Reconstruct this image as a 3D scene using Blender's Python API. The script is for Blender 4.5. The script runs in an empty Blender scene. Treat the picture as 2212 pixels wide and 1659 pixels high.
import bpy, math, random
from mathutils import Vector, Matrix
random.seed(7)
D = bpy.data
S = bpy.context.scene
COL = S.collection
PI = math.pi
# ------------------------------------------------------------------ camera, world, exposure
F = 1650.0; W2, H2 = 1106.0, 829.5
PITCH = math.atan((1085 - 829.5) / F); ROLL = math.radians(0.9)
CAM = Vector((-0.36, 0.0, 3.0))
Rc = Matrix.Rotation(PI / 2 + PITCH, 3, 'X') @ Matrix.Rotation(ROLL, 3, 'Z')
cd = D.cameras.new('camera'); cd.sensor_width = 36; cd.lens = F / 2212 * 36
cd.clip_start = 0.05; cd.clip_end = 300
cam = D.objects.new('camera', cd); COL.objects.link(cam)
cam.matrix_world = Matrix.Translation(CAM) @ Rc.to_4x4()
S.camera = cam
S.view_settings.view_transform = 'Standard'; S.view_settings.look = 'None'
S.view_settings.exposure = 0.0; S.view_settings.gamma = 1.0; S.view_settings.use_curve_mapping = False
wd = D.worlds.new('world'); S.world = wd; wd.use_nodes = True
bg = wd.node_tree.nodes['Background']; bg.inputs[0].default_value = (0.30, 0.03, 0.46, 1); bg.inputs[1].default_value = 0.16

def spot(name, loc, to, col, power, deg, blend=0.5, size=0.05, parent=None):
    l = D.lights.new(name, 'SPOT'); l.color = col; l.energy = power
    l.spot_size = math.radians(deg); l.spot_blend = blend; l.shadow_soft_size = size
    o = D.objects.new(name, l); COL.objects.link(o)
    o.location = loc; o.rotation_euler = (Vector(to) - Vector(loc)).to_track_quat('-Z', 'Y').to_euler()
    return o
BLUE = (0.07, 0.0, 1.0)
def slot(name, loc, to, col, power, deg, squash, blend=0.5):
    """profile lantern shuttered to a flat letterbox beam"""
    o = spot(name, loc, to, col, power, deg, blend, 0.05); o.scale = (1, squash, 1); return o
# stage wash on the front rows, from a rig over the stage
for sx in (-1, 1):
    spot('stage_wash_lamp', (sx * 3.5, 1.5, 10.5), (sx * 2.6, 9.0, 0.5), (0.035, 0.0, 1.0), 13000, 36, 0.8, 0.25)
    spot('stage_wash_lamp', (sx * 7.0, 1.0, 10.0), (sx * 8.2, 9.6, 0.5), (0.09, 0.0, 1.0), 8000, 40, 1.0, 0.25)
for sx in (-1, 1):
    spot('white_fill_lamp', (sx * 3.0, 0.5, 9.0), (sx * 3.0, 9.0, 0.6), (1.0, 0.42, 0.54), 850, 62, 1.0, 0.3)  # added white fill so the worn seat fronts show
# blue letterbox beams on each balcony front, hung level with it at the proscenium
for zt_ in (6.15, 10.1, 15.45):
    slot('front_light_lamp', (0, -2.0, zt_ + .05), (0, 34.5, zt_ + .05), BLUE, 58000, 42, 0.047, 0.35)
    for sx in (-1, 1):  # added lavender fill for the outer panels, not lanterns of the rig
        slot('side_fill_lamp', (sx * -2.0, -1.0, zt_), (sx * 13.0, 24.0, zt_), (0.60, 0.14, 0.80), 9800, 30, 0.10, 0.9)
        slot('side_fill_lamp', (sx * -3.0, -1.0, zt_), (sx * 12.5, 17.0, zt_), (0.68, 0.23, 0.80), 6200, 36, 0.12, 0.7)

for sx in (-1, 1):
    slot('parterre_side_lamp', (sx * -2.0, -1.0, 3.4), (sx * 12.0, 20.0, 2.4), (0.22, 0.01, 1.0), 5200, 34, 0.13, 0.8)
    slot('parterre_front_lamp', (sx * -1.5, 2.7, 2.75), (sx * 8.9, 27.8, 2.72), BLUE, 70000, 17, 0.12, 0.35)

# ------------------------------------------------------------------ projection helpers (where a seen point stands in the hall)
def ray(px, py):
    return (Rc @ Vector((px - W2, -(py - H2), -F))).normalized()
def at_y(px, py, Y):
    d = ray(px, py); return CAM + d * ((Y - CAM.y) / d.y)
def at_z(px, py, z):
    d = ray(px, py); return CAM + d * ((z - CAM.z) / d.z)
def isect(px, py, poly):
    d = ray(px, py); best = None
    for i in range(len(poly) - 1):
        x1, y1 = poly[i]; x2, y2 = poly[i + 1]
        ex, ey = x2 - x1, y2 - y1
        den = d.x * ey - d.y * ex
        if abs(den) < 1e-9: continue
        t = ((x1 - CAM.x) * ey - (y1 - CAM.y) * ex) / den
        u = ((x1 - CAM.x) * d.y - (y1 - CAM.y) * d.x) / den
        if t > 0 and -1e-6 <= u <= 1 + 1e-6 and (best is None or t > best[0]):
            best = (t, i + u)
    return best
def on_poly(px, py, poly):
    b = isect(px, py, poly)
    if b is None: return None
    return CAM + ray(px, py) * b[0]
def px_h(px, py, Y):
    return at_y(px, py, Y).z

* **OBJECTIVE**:
Exactly as they appear, please write out the lines from the opening of the listing above down to the line containing "bg = wd.node_tree.nodes['Background'];", with both end lines included.

* **RESPONSE**:
Reconstruct this image as a 3D scene using Blender's Python API. The script is for Blender 4.5. The script runs in an empty Blender scene. Treat the picture as 2212 pixels wide and 1659 pixels high.
import bpy, math, random
from mathutils import Vector, Matrix
random.seed(7)
D = bpy.data
S = bpy.context.scene
COL = S.collection
PI = math.pi
# ------------------------------------------------------------------ camera, world, exposure
F = 1650.0; W2, H2 = 1106.0, 829.5
PITCH = math.atan((1085 - 829.5) / F); ROLL = math.radians(0.9)
CAM = Vector((-0.36, 0.0, 3.0))
Rc = Matrix.Rotation(PI / 2 + PITCH, 3, 'X') @ Matrix.Rotation(ROLL, 3, 'Z')
cd = D.cameras.new('camera'); cd.sensor_width = 36; cd.lens = F / 2212 * 36
cd.clip_start = 0.05; cd.clip_end = 300
cam = D.objects.new('camera', cd); COL.objects.link(cam)
cam.matrix_world = Matrix.Translation(CAM) @ Rc.to_4x4()
S.camera = cam
S.view_settings.view_transform = 'Standard'; S.view_settings.look = 'None'
S.view_settings.exposure = 0.0; S.view_settings.gamma = 1.0; S.view_settings.use_curve_mapping = False
wd = D.worlds.new('world'); S.world = wd; wd.use_nodes = True
bg = wd.node_tree.nodes['Background']; bg.inputs[0].default_value = (0.30, 0.03, 0.46, 1); bg.inputs[1].default_value = 0.16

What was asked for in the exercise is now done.